Корни такого подхода к внешнему миру, и природному, и человеческому, лежат, несомненно, в иудо-христианской телеологии, согласно которой, как известно, бог создал все для блага человека и ни одна вещь, ни одна тварь не имеет иного предназначения, помимо служения человеку и его целям. Это значит, что, будучи раз рожден, Запад как бы был призван только развертывать из себя свои возможности. Между тем русское развитие осуществляет себя как ряд новых и новых рождений — точнее, духовных «воскресений» после самоотрицания. Именно поэтому, вероятно, одно из характерных отличий западной и русской религиозных традиций состоит в том, что в Европе, безусловно, главный, всеопределяющий христианский праздник — Рождество, а на Руси — Воскресение (Пасха).

* * *

Каковы причины столь необычного и для отдельного человека, и тем более для целого народа поведения? Они связаны с идеалами, на которых взрастала русская культура. Эти идеалы, как писал Скатов, были «запредельны, располагались за… всеми возможными видимыми горизонтами, за, так сказать, обозримой историей». Главным и определяющим среди них является стремление к «всечеловеческому единению». Оно естественным образом связано со «всемирной отзывчивостью» и «беспощадным самосудом» русского человека.

Эта мысль с наибольшей полнотой была выражена Достоевским в «Речи о Пушкине» 1880 года: «Я… и не пытаюсь равнять русский народ с народами западными в сферах их экономической славы или научной. Я просто только говорю, что русская душа, что гений народа русского, может быть, наиболее способны, из всех народов, вместить в себя идею всечеловеческого единения». И там же: «…стать… настоящим русским, стать вполне русским, может быть, и значит только… стать братом всех людей, всечеловеком, если хотите…».



Достоевский заметил — «высказывалась уже эта мысль не раз, и ничуть не новое говорю». И нетрудно убедиться, что эта мысль, с 1880 года неразрывно связанная с именем Достоевского, вызревала в новой русской литературе по меньшей мере с 1820-х годов. В тех или иных выражениях она присутствует в сочинениях глубоко различных писателей и мыслителей. Речь Достоевского была как бы окончательной кристаллизацией русского литературного и национального самосознания в целом. В значительной степени потому главная мысль Достоевского и была тогда столь естественно принята.

При этом Достоевский не раз оговаривал, что пока это свойство глубоко и полно воплотилось только в литературе.

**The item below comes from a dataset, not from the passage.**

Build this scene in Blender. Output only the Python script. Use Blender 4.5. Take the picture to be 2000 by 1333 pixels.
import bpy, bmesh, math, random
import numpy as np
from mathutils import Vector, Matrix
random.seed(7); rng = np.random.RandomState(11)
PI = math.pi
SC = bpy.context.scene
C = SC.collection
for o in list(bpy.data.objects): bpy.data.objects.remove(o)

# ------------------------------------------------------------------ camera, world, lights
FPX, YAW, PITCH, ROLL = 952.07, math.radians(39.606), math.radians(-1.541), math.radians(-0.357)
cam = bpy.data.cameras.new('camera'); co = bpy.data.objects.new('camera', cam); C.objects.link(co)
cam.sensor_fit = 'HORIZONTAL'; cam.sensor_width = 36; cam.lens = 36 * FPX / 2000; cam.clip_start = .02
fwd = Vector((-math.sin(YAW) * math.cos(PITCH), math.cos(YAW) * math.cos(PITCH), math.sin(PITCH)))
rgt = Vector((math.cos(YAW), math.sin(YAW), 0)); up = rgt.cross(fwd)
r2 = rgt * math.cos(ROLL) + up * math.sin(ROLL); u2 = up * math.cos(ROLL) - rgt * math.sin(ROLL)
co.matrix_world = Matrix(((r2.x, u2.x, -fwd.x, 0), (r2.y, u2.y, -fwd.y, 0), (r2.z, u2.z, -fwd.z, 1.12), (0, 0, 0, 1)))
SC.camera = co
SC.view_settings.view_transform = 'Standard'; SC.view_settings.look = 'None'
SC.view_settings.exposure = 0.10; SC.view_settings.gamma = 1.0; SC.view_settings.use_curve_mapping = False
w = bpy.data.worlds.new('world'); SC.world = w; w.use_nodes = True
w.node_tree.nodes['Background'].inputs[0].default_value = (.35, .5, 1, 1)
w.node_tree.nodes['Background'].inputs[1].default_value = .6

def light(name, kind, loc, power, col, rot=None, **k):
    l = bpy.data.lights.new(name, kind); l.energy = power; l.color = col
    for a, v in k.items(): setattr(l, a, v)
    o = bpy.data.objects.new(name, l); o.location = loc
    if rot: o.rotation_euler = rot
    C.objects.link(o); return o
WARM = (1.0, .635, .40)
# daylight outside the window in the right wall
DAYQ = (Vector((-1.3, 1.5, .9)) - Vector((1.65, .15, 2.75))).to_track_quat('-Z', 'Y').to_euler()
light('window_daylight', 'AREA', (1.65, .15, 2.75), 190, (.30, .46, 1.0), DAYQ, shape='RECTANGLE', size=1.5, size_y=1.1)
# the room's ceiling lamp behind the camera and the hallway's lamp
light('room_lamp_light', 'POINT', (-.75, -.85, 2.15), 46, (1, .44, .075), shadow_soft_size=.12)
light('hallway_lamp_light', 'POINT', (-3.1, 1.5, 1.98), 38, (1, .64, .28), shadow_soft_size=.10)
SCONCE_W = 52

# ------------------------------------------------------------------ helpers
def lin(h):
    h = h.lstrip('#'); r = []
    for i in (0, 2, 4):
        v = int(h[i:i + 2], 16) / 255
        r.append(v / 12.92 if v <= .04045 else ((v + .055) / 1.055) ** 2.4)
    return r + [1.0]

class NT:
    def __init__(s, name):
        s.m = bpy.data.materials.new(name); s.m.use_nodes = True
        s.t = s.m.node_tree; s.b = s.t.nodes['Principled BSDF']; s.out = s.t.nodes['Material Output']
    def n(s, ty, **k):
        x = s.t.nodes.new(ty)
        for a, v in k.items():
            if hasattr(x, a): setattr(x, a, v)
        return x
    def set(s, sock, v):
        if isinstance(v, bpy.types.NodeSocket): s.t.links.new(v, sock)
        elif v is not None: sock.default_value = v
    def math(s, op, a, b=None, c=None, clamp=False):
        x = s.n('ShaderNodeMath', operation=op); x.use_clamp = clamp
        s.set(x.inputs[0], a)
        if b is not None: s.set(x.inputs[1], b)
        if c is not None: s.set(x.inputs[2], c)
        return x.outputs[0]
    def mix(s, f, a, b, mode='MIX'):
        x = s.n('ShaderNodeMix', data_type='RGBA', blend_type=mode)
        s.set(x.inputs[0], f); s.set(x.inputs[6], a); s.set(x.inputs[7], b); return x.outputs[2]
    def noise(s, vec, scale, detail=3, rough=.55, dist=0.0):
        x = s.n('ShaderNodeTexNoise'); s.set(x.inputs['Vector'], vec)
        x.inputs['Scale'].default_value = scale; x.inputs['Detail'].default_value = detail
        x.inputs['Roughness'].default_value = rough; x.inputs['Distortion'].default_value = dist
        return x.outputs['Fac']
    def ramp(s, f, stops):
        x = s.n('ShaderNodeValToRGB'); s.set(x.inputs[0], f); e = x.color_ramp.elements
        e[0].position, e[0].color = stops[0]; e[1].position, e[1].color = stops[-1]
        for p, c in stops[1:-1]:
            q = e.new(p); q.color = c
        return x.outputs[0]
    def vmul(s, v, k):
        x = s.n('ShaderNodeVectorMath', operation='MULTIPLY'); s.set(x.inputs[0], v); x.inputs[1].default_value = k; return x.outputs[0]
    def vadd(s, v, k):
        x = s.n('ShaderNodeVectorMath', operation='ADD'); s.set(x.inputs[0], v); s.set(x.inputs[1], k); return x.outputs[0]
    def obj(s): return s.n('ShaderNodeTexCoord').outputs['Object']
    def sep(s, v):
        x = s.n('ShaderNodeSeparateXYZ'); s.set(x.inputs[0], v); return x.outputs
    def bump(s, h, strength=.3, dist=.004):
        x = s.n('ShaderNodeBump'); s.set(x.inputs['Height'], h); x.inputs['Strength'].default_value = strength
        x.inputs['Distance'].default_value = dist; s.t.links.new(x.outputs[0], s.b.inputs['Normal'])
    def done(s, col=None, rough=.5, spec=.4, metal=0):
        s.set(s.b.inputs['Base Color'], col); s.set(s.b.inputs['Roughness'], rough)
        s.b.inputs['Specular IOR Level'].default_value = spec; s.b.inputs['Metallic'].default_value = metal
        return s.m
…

Но мне кажется, что подлинная всечеловечность могла воплотиться лишь в таком творчестве, которое берет свой исток в глубинах народного бытия и сознания и постоянно возвращается к этому истоку.

«Всечеловечность», разумеется, не только наша цель. Немало сделал в своем движении к ней и Запад. Но на этом пути ему пришлось многое преодолеть в себе, в то время как для нашей культуры эта идея с самого начала является, как я уже сказал, стержневой. Во-первых, всечеловечность, всемирность русской литературы (и культуры) имеет глубочайшее основание в том громадном по своему значению факте, что Россия складывалась как страна многонациональная. При этом русская государственность с самого начала (поразительная вещь!) исходила из равноправия входящих в нее народов. Вспомним историю о призвании варягов на Русь. В «Повести временных лет» читаем: «Реша чюдь, и словени, и кривичи и вси (сказали чудь, и словене, и кривичи, и весь…): земля наша велика и обильна, а порядка в ней нет». Если взять это предание не как факт, а как отражение общественного самосознания, каким оно было в начале XII века, то получается: для русских людей этой эпохи нет ничего ни зазорного, ни обидного в том, что их государственность создавали не только восточнославянские племена, но также и финские — чудь и весь и варяги. Причем чудь стоит на первом месте.

Спустя столетия Пушкин в стихотворении «Памятник» по-своему выразил мысль из «Повести временных лет»:

«Слух обо мне пройдет по всей Руси великой, И назовет меня всяк сущий в ней язык, И гордый внук славян, и финн, и ныне дикой Тунгус, и друг степей калмык».

Как видим, Пушкин почти повторил формулировку Нестора, только у Пушкина славяне на первом месте, а финны на втором. А для Нестора было возможно славян не ставить даже на первое место. Таким образом, если в глазах летописцев все населявшие Русь народы являлись равноправными творцами русской государственности, то у Пушкина они выступают в качестве равноправных носителей российской культуры.

* * *

Зафиксированное в летописи равноправие племен и народов, несомненно, отражало реальности тогдашней жизни. За 1200-летнюю историю русского государства в состав русских влилось такое количество разных племен и рас, которое трудно себе представить. На эту тему есть серьезнейшие исследования, из которых, между прочим, следует и то, что русских среди нас с чисто славянской кровью совсем немного.

Возьмем слово «русский». Я думаю, если вглядеться в слово до самой глубины, можно многое понять. Слово значит гораздо больше, чем мы думаем, оно никогда не лжет. Об этом когда-то хорошо сказал Лев Толстой: мы можем обманываться, а язык не обманывает.